Ekdeshman engaged in serious FOREX fraud and gets sent to prison for over 7 years. How do you even begin to rationalize the outcomes for Ekdeshman with that of the five financial institutions? The banks and mega-brokerage firms paid fines, which largely come out of their shareholders' pockets. And once the checks for the fines have cleared, those same companies lined up before the SEC, asked for waivers on their various underwriting activities, got the waivers. In the end, nothing much of consequence happened beyond the transfer of a few billion bucks from public shareholders into the government's coffers.

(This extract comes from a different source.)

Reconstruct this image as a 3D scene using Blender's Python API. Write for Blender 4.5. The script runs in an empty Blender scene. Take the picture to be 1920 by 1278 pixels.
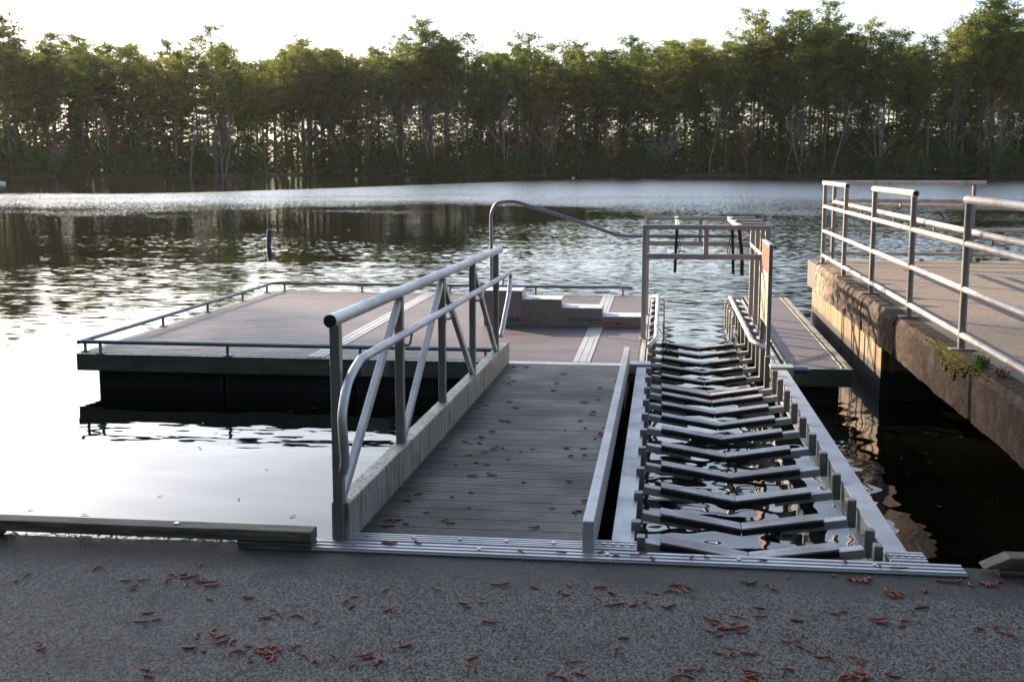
import bpy, bmesh, math, random
from mathutils import Vector, Matrix
from math import radians as R, sin, cos, pi, tan
sc = bpy.context.scene
COL = sc.collection

# ------------------------------------------------------------------ camera
cam_d = bpy.data.cameras.new("camera"); cam = bpy.data.objects.new("camera", cam_d); COL.objects.link(cam)
CZ = 1.76; PITCH = R(8.369); YAW = R(7.143); LENS = 42.1875; FPX = 2250.0
cam.location = (0, 0, CZ); cam.rotation_euler = (pi/2 - PITCH, 0, YAW)
cam_d.lens = LENS; cam_d.sensor_width = 36.0; cam_d.clip_end = 4000; cam_d.clip_start = 0.05
cam_d.dof.use_dof = True; cam_d.dof.focus_distance = 9.0; cam_d.dof.aperture_fstop = 6.3
sc.camera = cam
# ------------------------------------------------------------------ light
SUN_AZ = R(48)      # to the left of +Y
SUN_EL = R(19)
w = bpy.data.worlds.new("World"); sc.world = w; w.use_nodes = True
nt = w.node_tree; nt.nodes.clear()
sky = nt.nodes.new("ShaderNodeTexSky"); sky.sky_type = 'NISHITA'; sky.sun_disc = False
sky.sun_elevation = SUN_EL; sky.sun_rotation = -SUN_AZ
sky.air_density = 1.0; sky.dust_density = 1.9; sky.ozone_density = 1.3
bg = nt.nodes.new("ShaderNodeBackground"); bg.inputs[1].default_value = 0.10
wo = nt.nodes.new("ShaderNodeOutputWorld"); hs = nt.nodes.new("ShaderNodeHueSaturation"); hs.inputs["Saturation"].default_value = 0.62; nt.links.new(sky.outputs[0], hs.inputs["Color"]); wb = nt.nodes.new("ShaderNodeMix"); wb.data_type = "RGBA"; wb.blend_type = "MULTIPLY"; wb.inputs[0].default_value = 1; wb.inputs[7].default_value = (.96,1.0,1.09,1); nt.links.new(hs.outputs[0], wb.inputs[6]); nt.links.new(wb.outputs[2], bg.inputs[0]); nt.links.new(bg.outputs[0], wo.inputs[0])
sl = bpy.data.lights.new("sun", 'SUN'); sun = bpy.data.objects.new("sun", sl); COL.objects.link(sun)
sl.energy = 5.0; sl.angle = R(0.6); sl.color = (1.0, 0.77, 0.55)
SUND = Vector((-sin(SUN_AZ)*cos(SUN_EL), cos(SUN_AZ)*cos(SUN_EL), sin(SUN_EL)))
sun.rotation_euler = SUND.to_track_quat('Z', 'Y').to_euler()
sc.view_settings.view_transform = 'Standard'; sc.view_settings.look = 'None'
sc.view_settings.exposure = 1.6; sc.view_settings.gamma = 1
sc.cycles.use_denoising = True
sc.cycles.max_bounces = 6; sc.cycles.transparent_max_bounces = 6
sc.cycles.diffuse_bounces = 3; sc.cycles.glossy_bounces = 4; sc.cycles.transmission_bounces = 4
sc.cycles.sample_clamp_indirect = 6.0
WZ = -0.49     # water level
DZ = -0.12     # floating deck level
PZ = 0.44      # pier deck level

# ------------------------------------------------------------------ helpers
class MB:
    """collects shapes into one mesh"""
    def __init__(s): s.v = []; s.f = []; s.sm = []
    def add(s, vs, fs, smooth=False):
        b = len(s.v); s.v += [tuple(v) for v in vs]
        s.f += [tuple(b+i for i in f) for f in fs]; s.sm += [smooth]*len(fs)
    def box(s, x0, x1, y0, y1, z0, z1):
        s.add([(x0,y0,z0),(x1,y0,z0),(x1,y1,z0),(x0,y1,z0),(x0,y0,z1),(x1,y0,z1),(x1,y1,z1),(x0,y1,z1)],
              [(0,3,2,1),(4,5,6,7),(0,1,5,4),(1,2,6,5),(2,3,7,6),(3,0,4,7)])
    def beam(s, p0, p1, w_, h_, up=(0,0,1)):
        p0 = Vector(p0); p1 = Vector(p1); d = (p1-p0).normalized(); up = Vector(up)
        sd = d.cross(up).normalized(); u = sd.cross(d).normalized(); vs = []
        for p in (p0, p1):
            for a, b in ((-1,-1),(1,-1),(1,1),(-1,1)): vs.append(p + sd*a*w_/2 + u*b*h_/2)
        s.add(vs, [(0,1,2,3),(7,6,5,4),(0,4,5,1),(1,5,6,2),(2,6,7,3),(3,7,4,0)])
    def tube(s, pts, r, n=12, cap=True):
        pts = [Vector(p) for p in pts]; rr = r if isinstance(r, (list, tuple)) else [r]*len(pts)
        rings = []; ref = None
        for i, p in enumerate(pts):
            d = (pts[min(i+1,len(pts)-1)] - pts[max(i-1,0)]).normalized()
            if ref is None: ref = Vector((0,0,1)) if abs(d.z) < .9 else Vector((1,0,0))
            a = d.cross(ref).normalized(); b = a.cross(d).normalized(); ref = b
            rings.append([p + (a*cos(2*pi*k/n) + b*sin(2*pi*k/n))*rr[i] for k in range(n)])
        vs = [v for g in rings for v in g]; fs = []
        for i in range(len(pts)-1):
            for k in range(n):
                fs.append((i*n+k, i*n+(k+1)%n, (i+1)*n+(k+1)%n, (i+1)*n+k))
        s.add(vs, fs, True)
        if cap:
            m = len(pts)-1
            s.add(rings[0], [tuple(range(n))[::-1]]); s.add(rings[m], [tuple(range(n))])
    def prism(s, poly, y0, y1):   # polygon in xz, extruded along y
        n = len(poly); vs = [(x,y0,z) for x,z in poly] + [(x,y1,z) for x,z in poly]
        s.add(vs, [tuple(range(n)), tuple(range(2*n-1, n-1, -1))] + [(i, i+n, (i+1)%n+n, (i+1)%n) for i in range(n)])
    def build(s, name, mat, parent=None, bevel=0, loc=None):
        me = bpy.data.meshes.new(name); me.from_pydata(s.v, [], s.f); me.update()
        me.polygons.foreach_set("use_smooth", s.sm)
        bm = bmesh.new(); bm.from_mesh(me); bmesh.ops.recalc_face_normals(bm, faces=bm.faces); bm.to_mesh(me); bm.free()
        o = bpy.data.objects.new(name, me); COL.objects.link(o)
        if mat: me.materials.append(mat)
        if parent is not None:
            o.parent = parent; o.matrix_parent_inverse = Matrix.Translation(-Vector(parent.location))
        if bevel:
            m = o.modifiers.new("bevel", 'BEVEL'); m.width = bevel; m.segments = 2; m.limit_method = 'ANGLE'; m.angle_limit = R(50)
        return o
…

As SEC Commissioner Kara Stein so eloquently asserted in her lone dissent against the granting of waivers:

It is troubling enough to consistently grant waivers for criminal misconduct.  It is an order of magnitude more troubling to refuse to enforce our own explicit requirements for such waivers.   This type of recidivism and repeated criminal misconduct should lead to revocations of prior waivers, not the granting of a whole new set of waivers.  We have the tools, and with the tools the responsibility, to empower those at the top of these institutions to create meaningful cultural shifts, yet we refuse to use them.

In conclusion, I am troubled by repeated instances of noncompliance at these global financial institutions, which may be indicative of a continuing culture that does not adequately support legal and ethical behavior.  Further, I am concerned that the latest series of actions has effectively rendered criminal convictions of financial institutions largely symbolic.  Firms and institutions increasingly rely on the Commission's repeated issuance of waivers to remove the consequences of a criminal conviction, consequences that may actually positively contribute to a firm's compliance and conduct going forward.

So . . . lemme ask ya. If seven years from now after he has paid his debt to society, Ekdeshman wants to float an Initial Public Offering or Reg D deal, is the SEC prepared to grant him a waiver along the same lines that it granted JPMorgan Chase, Citigroup, Barclays, the Royal Bank of Scotland ("RBS") and UBS?  And if not, why not?